For many students and their parents who stand to benefit from these
arrangements, these concerns seem esoteric. The programs are pathways
to good internships and high paying jobs.

Christian Johnson, a 19-year-old first-year student in Maryland's
cybersecurity program, said he chose the school specifically because
of the partnership. Along with computer-science courses, he will take
10 classes focused on cybersecurity that were designed, in part, by
experts from Northrop Grumman.

In one class, he is working on projects with students majoring
in criminology and business. "I can really see how my skills are
applicable," he said.

The corporate partnership was a huge selling point to attract the
program's first 48 students, who came in with stellar academic
transcripts, said Michel Cukier, a computer-science professor and
associate director for education of the Maryland Cybersecurity Center.

"If you can tell them that a major company like Northrop Grumman is
very interested in them, it resonates a lot with the students, but
also amazingly with the parents," he said.

The relationship between industry and academia dates to the Civil
War-era law that created land-grant universities, whose research
helped fuel a century of economic growth. After World War II, the
federal government invested heavily in organizations such as the
National Institutes of Health and National Science Foundation to fund
even more academic research that often found application in industry.

But as state and federal governments have withdrawn resources and the
pace of technological change has quickened, the gap between schools'
curriculum and industry needs has widened.

The result: about 30% of recent college graduates with bachelor's
degrees have jobs that are better suited to those with high-school
diplomas or associate's degrees, according to the Center on Education
and the Workforce at Georgetown University.

At the same time, a recent Gallup poll found that only 11% of business
leaders strongly agree that college graduates have the necessary
skills and competencies to succeed in the workplace.

The emerging public-private partnerships are part of a response to
that mismatch, said Anthony Carnevale, an economist who studies the
intersection of higher education and the labor market at Georgetown
University.

"Employers now require stronger skills of entry," Mr. Carnevale said.
"The labor market wants more specific things out of you."

Brian Fitzgerald, chief executive of the Business-Higher Education
Forum, which works to build partnerships between corporations and
universities, says the arrangements are the logical next step in
connecting academia to the job market. Mr. Fitzgerald has helped
roll out partnerships at more than a dozen schools, such as Case
Western Reserve University in Cleveland, California Polytechnic State
University, San Luis Obispo, and Bellarmine University in Kentucky,
focusing on engineering, big data, life sciences and energy, among
others. Aside from Northrop Grumman, the University of Maryland has
also created partnerships with Siemens SIE.XE -0.75% and Lockheed
Martin LMT -1.04% in the past few months.

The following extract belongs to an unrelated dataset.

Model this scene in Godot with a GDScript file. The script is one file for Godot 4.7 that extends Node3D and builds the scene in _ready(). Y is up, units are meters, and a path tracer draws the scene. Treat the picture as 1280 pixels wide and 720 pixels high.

At Murray State, Danny Claiborne, department chairman of the Institute
of Engineering, said he meets with about 10 companies a month that are
anxious to hire graduates with the skills they need.

The school recently revamped its engineering programs to cater to
electrical and mechanical engineering, an area known as mechatronics,
that local employers are pushing. "That's a word that industry brought
to us," Mr. Claiborne said. "We developed that program based on the
fact that industry wants those two subjects combined."

After a launch in late 2012 and further development last year, IBM
invested millions of dollars in a data-analytics center in Columbus,
Ohio, based in part on a partnership with Ohio State. In exchange for
direct access to students and curricula, the company sends employees
to the school campus, provides software, and hires more than a dozen
students for internships.

Jim Spohrer, director of IBM Global University Programs, sees such
ties growing. "For the partnerships to grow in sophistication," he
said, "both universities and industry are going to have to change."